IIRC, there are 27 books in the NT, 14 of which were written by Paul. Yet modernity requires us to discount (and in large parts, reject) these writings, leaving us wondering why the Son of God was so poor in picking the team that would carry on his work.
We’re not quite done, however. That bright and shiny Jesus that said “All you need is Love”, was also intolerant of Jews who gamed the Law, stated that following him would divide families, called people vipers and sons of Satan, and plainly stated that good intentions would not be enough to gain his favor.
So it’s not as though this humanist based Christianity is centered on the 4 gospels, while treating the rest of the bible with suspicion. (if not contempt) That’s because there are more than a few passages----including Jesus’s own words----that are objectionable to the New and Improved Christianity.
So all we’re left with is the “all you need is love” get-out-of-hell card, which allows to determine-----for ourselves----what is right and wrong, and what is good and bad.
So, yea, it looks like the whole of them have been shown the door.
That is faith. If you have faith than you will be convinced of following God (ie the Abhramic God) and His moral directives. Also I do make moral choices myself, for instance I would probably kill in self-defense although the Bible does not wish it.

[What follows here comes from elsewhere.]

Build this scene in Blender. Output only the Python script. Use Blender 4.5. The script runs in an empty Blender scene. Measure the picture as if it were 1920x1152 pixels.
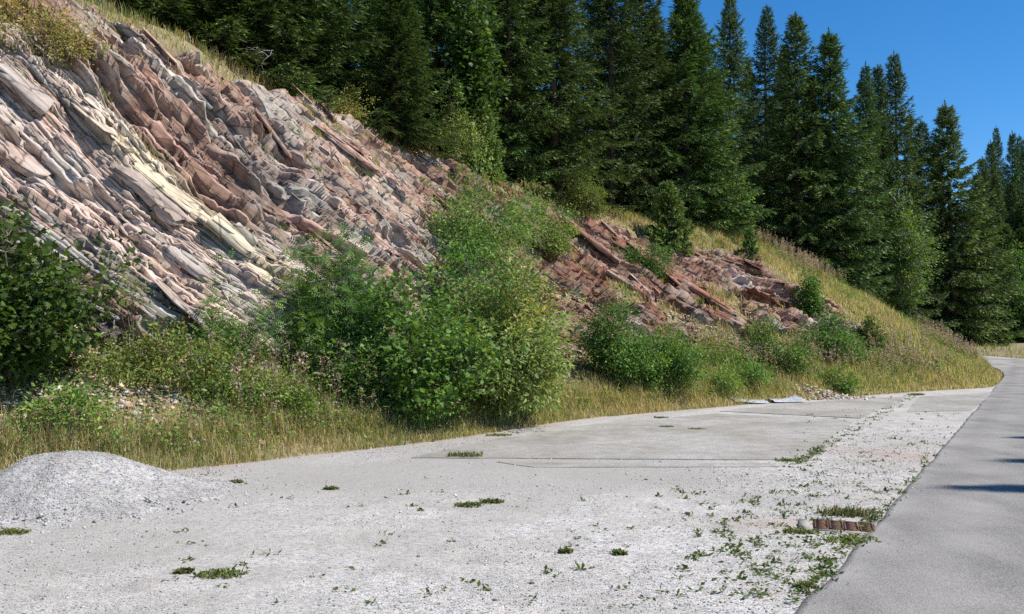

Jesus reinforced the Ten Commandments by specifically saying “Do Not Kill”, “Do Not Commit Adultery”, and so on.
So you are making decisions about the morality of the commandments in the bible. Good. That’s what the overwhelming majority of believers do, though a lot of them deny that they do it.
The thing is: what tends to get thrown around by christians in discussions like this is that people get all their morality from God, and by extension, from the bible. Since you’re actually not claiming that, what you’re basically saying is that god’s rules and/or the bible are guidelines that you judge based on your own moral beliefs. At that point, unless you can give a moral argument* why homosexuality/homosexual activity is bad, I suggest you regard those particular sections as irrelevant**.
*ETA: “gays can’t get children” and “it’s not natural” are neither correct statements, nor moral arguments.
** ETA2: Especially since, unless you’re gay, they don’t apply to you.
May I ask how you came to follow God before you had faith? I’d understand if this is too personal a question, and I wouldn’t hold it against you if you felt you’d prefer not to answer.